Andrew Bailey: Private credit should have looser rules than banks
Bank of England governor Andrew Bailey has said regulation of the booming private credit sector should be more light-touch than traditional lenders despite the central bank’s fears that a blow-up of the industry remains one of the most significant threats to UK financial stability.
Bailey told an online event that the fallout from a banking collapse would have a far greater impact on the overall economic conditions of the UK than its private credit equivalent and that as result they should “regulate them differently”.
“The liability side of banks is money,” he said, meaning that in a banking crisis, households and businesses’ savings and their capacity to spend is by definition wiped out, and trust in the financial system eroded.
“Banks have money as their liability. Non-banks [private credit firms] have investment, and the two do get muddled,” he told the Financial Times’ Global Boardroom summit, adding: “I think we should be very much clearer that in the world of investment… people have to make money, but sometimes they will lose money as well.”
The comments from the central banking chief follow a period of heightened scrutiny on the private credit industry – also known as shadow banking – after a string of high-profile corporate collapses linked to the industry sparked fears of a sector-wide downturn.
Scrutiny on private credit sector grows
The sector, which has grown rapidly since the fallout from the 2008 financial crisis to become a core part of the world’s financial plumbing, has come under the gaze of central banks and regulators amid fears around their opaque lending practices.
Last week, the Bank of England announced it would carry out its first ever ‘stress test’ of the industry’s role in the UK economy, in a sign the the central bank was treating them more like traditional lenders.
And in their latest Financial Stability report, Bank officials also identified a sector-wide downturn in private credit as one of the main threats to the UK economy.
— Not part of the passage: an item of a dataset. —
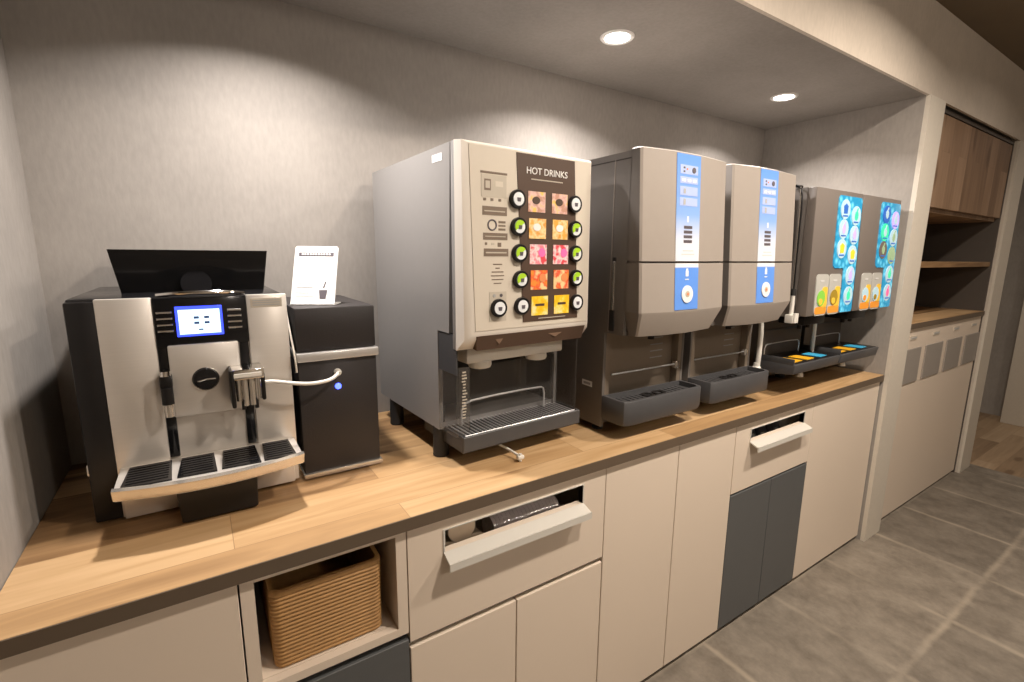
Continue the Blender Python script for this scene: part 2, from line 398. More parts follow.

The industry has long held that despite their opacity, its loans pose less of a threat to the wider financial system, because of their long-term and closed nature. This reduces the likelihood of the kind of rapid contagion common in a banking crisis.
But previously, Bailey has warned the recent collapses of First Brands, Tricolor and Primalend suggest “something more fundamental” was going on in private credit markets, equating some of its riskier practices to those that foreshadowed the 2008 financial crash.
“We certainly are beginning to see… what used to be called slicing and dicing and tranching of loan structures going on and if you were involved before the financial crisis then alarm bells start going off at that point,” he told a House of Lords committee.
Central banks and regulators appear divided on how best to regulate the sector, amid fears investors were engaging in ‘financial arbitrage’ by capitalising on the looser restrictions on non-banks. United States officials have suggested the solution lies in lowering red tape on banks to put the two sectors on a more even footing. But European Central Bank president Christine Lagarde said watchdogs need to heighten their scrutiny on private credit funds.
Bailey said: “I worry that if we start getting into this arbitrage argument too literally, we lose the fundamental difference which is important on both sides. It’s important to have trusted money, that we have an investment world that isn’t overly hampered by this idea that we’ve got to protect the value of every investment.”